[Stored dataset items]
....

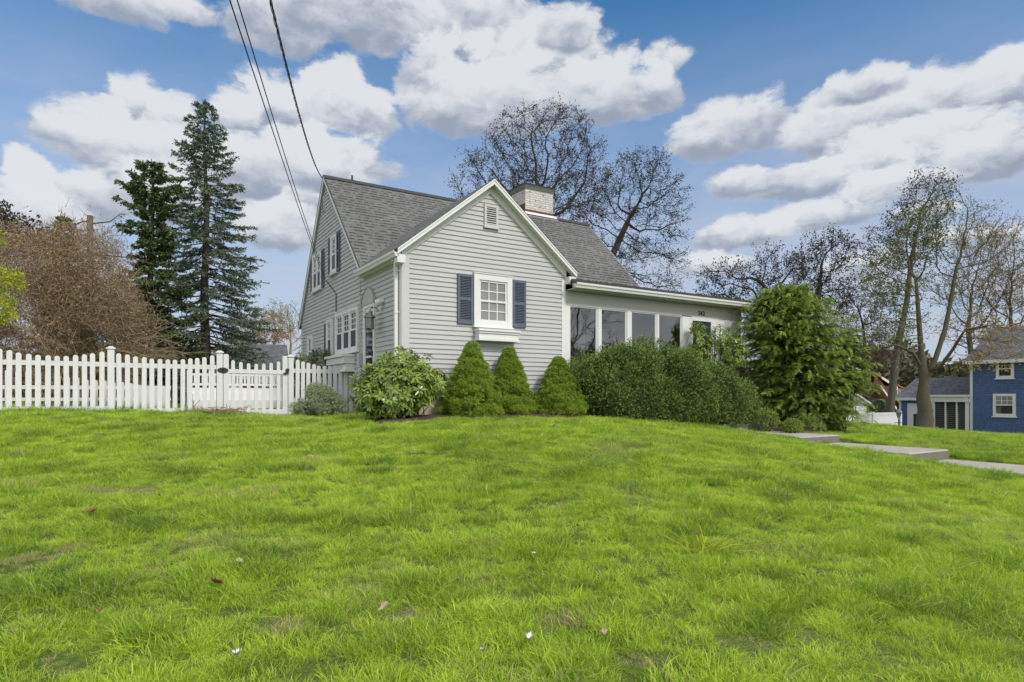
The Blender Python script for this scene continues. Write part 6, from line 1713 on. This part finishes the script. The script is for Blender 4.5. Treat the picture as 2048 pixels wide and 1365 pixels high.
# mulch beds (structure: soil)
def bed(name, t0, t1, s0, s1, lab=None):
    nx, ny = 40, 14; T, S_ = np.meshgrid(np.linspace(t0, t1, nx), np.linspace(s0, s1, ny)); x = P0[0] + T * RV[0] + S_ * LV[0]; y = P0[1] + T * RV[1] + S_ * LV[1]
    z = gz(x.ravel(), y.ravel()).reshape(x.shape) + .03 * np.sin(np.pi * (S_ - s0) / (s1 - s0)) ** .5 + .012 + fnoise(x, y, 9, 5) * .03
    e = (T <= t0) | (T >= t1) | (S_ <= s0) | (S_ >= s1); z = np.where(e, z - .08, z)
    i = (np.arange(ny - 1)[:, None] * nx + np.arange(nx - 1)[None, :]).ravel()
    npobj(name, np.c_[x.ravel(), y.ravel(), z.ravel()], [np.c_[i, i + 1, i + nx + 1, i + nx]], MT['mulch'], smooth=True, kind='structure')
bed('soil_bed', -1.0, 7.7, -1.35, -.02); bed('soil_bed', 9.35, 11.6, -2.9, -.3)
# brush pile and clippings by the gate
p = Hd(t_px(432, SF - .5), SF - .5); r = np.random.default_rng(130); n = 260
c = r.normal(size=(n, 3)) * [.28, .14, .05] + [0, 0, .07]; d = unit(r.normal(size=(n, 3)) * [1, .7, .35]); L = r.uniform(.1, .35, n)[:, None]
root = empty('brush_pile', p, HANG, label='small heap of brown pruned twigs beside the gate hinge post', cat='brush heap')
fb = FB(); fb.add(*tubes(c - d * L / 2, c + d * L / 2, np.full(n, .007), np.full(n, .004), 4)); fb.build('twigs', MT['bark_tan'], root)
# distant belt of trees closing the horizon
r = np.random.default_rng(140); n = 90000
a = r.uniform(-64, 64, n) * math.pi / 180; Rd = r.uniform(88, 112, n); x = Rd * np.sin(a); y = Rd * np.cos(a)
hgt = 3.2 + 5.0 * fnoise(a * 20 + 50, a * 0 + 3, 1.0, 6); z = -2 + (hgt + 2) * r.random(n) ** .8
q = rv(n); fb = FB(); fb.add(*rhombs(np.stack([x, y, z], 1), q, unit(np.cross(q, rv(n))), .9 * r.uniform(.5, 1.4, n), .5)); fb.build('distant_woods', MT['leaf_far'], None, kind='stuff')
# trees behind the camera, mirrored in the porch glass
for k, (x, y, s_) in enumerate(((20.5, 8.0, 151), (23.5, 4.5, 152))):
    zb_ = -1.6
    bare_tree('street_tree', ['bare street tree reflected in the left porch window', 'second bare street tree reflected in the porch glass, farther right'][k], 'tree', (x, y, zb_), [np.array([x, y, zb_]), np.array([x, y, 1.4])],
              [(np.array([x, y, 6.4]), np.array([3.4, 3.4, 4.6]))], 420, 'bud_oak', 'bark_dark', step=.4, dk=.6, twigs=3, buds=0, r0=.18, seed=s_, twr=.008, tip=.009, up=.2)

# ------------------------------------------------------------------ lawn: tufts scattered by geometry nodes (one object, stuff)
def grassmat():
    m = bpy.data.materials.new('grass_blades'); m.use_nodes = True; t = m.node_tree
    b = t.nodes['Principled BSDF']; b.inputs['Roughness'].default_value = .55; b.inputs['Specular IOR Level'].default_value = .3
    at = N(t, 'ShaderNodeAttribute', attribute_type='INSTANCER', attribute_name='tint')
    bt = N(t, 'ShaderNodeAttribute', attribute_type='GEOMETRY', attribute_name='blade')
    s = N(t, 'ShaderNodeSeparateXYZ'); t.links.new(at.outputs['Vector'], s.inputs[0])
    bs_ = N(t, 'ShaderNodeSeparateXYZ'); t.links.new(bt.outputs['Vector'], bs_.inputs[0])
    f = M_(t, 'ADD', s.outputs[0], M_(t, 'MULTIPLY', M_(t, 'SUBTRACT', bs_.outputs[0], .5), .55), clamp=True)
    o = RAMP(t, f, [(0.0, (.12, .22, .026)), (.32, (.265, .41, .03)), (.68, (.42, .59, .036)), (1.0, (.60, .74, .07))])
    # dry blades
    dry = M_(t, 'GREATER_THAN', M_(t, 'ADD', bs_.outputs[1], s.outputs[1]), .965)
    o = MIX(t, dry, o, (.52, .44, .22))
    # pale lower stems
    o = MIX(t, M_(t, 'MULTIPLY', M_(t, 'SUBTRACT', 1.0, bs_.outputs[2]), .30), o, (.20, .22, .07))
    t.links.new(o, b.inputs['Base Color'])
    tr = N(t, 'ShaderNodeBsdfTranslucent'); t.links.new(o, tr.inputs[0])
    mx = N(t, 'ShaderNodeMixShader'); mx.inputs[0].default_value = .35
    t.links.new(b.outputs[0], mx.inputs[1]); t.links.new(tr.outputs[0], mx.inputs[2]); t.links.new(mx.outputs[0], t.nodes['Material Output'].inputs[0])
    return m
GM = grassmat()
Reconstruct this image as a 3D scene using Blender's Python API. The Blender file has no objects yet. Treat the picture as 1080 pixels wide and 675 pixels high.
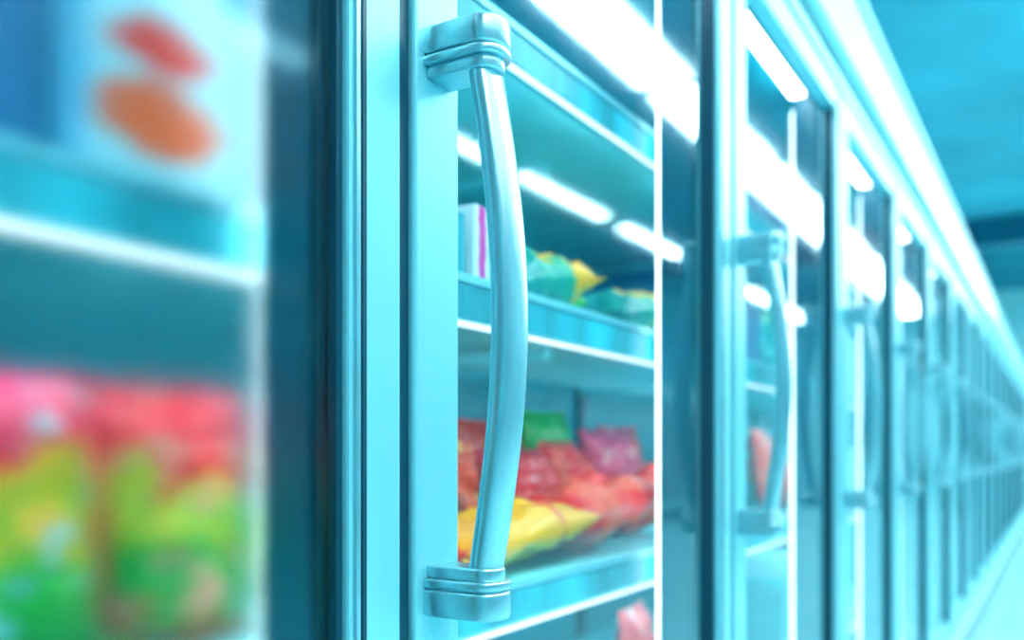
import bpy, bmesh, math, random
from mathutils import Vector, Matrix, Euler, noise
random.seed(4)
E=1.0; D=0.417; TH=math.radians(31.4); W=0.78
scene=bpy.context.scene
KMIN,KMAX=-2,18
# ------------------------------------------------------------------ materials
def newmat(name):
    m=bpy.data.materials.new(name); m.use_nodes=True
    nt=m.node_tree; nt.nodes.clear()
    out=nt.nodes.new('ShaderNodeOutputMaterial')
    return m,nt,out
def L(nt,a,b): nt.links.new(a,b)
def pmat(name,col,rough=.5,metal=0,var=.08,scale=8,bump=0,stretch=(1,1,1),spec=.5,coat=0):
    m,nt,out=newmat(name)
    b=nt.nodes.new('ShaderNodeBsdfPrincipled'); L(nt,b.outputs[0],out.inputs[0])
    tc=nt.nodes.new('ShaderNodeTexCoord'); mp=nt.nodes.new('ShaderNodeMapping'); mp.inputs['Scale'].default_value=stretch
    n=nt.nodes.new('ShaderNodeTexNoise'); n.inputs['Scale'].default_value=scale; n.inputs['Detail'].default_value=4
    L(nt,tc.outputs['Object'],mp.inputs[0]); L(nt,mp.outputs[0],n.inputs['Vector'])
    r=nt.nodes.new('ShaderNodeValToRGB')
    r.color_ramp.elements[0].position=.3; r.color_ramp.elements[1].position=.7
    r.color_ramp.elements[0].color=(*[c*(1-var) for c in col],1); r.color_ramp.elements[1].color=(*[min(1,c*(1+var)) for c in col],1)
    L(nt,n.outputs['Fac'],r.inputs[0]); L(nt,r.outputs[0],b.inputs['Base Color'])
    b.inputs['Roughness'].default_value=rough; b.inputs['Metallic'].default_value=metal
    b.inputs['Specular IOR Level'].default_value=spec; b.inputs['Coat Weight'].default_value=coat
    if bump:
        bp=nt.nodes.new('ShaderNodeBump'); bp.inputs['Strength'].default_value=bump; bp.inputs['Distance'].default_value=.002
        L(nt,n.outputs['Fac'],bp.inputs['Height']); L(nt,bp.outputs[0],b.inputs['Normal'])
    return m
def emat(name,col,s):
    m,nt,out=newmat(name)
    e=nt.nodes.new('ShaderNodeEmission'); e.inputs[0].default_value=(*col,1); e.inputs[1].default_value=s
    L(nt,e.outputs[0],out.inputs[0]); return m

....

▶ OBJECTIVE: Starting at the line that contains "Reconstruct this image", please write out every line to the end of the entries, inclusive, copied exactly and with pictures omitted.

▶ FINISHED TASK:
Reconstruct this image as a 3D scene using Blender's Python API. The Blender file has no objects yet. Treat the picture as 1080 pixels wide and 675 pixels high.
import bpy, bmesh, math, random
from mathutils import Vector, Matrix, Euler, noise
random.seed(4)
E=1.0; D=0.417; TH=math.radians(31.4); W=0.78
scene=bpy.context.scene
KMIN,KMAX=-2,18
# ------------------------------------------------------------------ materials
def newmat(name):
    m=bpy.data.materials.new(name); m.use_nodes=True
    nt=m.node_tree; nt.nodes.clear()
    out=nt.nodes.new('ShaderNodeOutputMaterial')
    return m,nt,out
def L(nt,a,b): nt.links.new(a,b)
def pmat(name,col,rough=.5,metal=0,var=.08,scale=8,bump=0,stretch=(1,1,1),spec=.5,coat=0):
    m,nt,out=newmat(name)
    b=nt.nodes.new('ShaderNodeBsdfPrincipled'); L(nt,b.outputs[0],out.inputs[0])
    tc=nt.nodes.new('ShaderNodeTexCoord'); mp=nt.nodes.new('ShaderNodeMapping'); mp.inputs['Scale'].default_value=stretch
    n=nt.nodes.new('ShaderNodeTexNoise'); n.inputs['Scale'].default_value=scale; n.inputs['Detail'].default_value=4
    L(nt,tc.outputs['Object'],mp.inputs[0]); L(nt,mp.outputs[0],n.inputs['Vector'])
    r=nt.nodes.new('ShaderNodeValToRGB')
    r.color_ramp.elements[0].position=.3; r.color_ramp.elements[1].position=.7
    r.color_ramp.elements[0].color=(*[c*(1-var) for c in col],1); r.color_ramp.elements[1].color=(*[min(1,c*(1+var)) for c in col],1)
    L(nt,n.outputs['Fac'],r.inputs[0]); L(nt,r.outputs[0],b.inputs['Base Color'])
    b.inputs['Roughness'].default_value=rough; b.inputs['Metallic'].default_value=metal
    b.inputs['Specular IOR Level'].default_value=spec; b.inputs['Coat Weight'].default_value=coat
    if bump:
        bp=nt.nodes.new('ShaderNodeBump'); bp.inputs['Strength'].default_value=bump; bp.inputs['Distance'].default_value=.002
        L(nt,n.outputs['Fac'],bp.inputs['Height']); L(nt,bp.outputs[0],b.inputs['Normal'])
    return m
def emat(name,col,s):
    m,nt,out=newmat(name)
    e=nt.nodes.new('ShaderNodeEmission'); e.inputs[0].default_value=(*col,1); e.inputs[1].default_value=s
    L(nt,e.outputs[0],out.inputs[0]); return m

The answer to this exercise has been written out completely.